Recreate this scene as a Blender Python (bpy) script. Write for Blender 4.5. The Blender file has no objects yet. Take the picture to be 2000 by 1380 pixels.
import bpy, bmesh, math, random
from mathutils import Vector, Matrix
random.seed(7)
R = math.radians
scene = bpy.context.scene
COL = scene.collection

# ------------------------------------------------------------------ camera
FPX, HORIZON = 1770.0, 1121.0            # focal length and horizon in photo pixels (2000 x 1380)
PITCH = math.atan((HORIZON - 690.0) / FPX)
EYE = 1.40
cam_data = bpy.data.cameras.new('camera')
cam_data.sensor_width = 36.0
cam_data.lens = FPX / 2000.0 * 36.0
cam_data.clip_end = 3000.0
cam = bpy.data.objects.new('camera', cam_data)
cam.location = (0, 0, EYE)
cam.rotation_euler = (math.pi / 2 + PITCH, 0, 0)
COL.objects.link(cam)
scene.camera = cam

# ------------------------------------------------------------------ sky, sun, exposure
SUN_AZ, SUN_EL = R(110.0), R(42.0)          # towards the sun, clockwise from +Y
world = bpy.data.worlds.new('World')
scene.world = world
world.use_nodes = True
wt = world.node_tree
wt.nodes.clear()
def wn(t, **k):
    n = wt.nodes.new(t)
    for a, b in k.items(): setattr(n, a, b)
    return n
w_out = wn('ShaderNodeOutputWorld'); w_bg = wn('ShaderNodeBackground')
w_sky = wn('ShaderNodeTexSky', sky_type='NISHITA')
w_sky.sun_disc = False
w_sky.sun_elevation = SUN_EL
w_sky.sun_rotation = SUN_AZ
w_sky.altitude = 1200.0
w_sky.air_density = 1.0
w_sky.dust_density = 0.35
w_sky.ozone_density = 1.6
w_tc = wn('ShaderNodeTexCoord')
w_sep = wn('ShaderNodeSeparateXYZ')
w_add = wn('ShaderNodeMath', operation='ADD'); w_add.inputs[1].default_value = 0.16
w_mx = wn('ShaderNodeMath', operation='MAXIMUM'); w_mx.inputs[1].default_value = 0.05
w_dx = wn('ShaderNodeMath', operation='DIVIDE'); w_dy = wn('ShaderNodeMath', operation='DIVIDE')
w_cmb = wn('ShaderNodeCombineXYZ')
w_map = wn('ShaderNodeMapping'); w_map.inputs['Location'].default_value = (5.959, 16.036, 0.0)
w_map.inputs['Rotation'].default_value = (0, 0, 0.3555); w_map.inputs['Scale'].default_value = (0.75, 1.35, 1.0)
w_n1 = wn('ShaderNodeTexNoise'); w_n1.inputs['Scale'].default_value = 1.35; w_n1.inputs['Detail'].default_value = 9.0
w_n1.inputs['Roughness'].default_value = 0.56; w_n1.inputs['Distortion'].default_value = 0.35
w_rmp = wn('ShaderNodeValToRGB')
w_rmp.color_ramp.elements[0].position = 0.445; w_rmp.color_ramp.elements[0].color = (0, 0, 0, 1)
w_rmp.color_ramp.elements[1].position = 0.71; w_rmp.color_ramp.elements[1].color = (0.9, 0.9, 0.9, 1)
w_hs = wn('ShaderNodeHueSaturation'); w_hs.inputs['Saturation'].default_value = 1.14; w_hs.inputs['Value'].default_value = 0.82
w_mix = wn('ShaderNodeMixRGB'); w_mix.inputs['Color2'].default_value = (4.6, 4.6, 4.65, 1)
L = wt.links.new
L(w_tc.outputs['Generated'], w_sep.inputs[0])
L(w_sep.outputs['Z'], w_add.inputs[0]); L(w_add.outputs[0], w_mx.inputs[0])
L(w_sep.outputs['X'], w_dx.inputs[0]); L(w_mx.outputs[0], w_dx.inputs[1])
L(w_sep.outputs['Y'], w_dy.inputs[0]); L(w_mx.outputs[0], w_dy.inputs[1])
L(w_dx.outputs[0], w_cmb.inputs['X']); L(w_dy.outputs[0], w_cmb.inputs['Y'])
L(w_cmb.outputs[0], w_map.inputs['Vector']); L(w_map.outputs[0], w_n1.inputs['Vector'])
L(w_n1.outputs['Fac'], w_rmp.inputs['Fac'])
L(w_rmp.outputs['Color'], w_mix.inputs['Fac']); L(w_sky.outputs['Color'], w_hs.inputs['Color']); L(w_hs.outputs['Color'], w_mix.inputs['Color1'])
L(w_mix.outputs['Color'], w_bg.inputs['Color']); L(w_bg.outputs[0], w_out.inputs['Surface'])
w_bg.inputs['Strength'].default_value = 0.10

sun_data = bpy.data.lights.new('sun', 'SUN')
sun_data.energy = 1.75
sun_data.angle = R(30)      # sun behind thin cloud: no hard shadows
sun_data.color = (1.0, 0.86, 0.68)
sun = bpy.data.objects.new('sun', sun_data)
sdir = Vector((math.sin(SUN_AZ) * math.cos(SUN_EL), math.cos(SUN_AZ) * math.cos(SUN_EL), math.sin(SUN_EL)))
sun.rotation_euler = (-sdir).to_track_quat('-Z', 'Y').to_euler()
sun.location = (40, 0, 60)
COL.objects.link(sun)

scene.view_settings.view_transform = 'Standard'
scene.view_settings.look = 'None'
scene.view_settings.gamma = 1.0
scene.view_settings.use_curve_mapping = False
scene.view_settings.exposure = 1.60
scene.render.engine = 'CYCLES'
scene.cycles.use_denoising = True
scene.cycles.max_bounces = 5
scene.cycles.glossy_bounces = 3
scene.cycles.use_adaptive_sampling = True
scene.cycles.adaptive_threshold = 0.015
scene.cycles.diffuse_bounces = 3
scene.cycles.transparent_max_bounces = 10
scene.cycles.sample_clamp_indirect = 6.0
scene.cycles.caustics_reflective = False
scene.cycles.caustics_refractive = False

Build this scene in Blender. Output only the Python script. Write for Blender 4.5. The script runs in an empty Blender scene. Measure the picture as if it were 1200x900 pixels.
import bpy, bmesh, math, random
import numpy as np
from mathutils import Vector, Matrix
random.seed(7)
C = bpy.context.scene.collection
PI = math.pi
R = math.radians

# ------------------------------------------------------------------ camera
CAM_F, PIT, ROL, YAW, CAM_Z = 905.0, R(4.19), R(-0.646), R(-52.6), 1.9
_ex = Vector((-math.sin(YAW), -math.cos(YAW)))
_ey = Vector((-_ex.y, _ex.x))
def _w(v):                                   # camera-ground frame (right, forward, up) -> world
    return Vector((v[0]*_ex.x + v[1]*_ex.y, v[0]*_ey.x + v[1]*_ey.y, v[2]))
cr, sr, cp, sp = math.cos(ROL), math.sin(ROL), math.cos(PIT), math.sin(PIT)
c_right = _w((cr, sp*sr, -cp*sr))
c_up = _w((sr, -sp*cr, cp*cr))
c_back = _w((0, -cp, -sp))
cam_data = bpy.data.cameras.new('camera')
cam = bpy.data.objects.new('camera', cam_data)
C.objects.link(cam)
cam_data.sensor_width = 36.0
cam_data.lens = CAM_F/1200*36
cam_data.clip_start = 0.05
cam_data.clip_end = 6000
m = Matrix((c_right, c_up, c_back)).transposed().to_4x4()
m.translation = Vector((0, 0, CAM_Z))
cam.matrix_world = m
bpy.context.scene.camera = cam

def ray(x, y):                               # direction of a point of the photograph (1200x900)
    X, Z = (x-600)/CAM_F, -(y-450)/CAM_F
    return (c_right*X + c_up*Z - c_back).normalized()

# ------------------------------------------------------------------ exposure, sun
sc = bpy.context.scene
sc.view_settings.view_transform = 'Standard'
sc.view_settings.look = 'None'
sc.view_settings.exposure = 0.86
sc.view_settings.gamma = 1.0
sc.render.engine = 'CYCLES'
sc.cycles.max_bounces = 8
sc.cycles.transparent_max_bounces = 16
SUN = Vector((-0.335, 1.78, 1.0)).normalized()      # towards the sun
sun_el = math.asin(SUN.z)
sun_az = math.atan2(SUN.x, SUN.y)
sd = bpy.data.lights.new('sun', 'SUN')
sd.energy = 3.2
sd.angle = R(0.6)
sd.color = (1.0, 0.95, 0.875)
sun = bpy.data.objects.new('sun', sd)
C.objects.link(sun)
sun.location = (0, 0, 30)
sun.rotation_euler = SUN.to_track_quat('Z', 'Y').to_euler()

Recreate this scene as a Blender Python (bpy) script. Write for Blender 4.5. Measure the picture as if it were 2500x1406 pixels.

**Exercise goal**
Of the lines in the entries, how many include the word "script"? State only the number.

**Task result**
3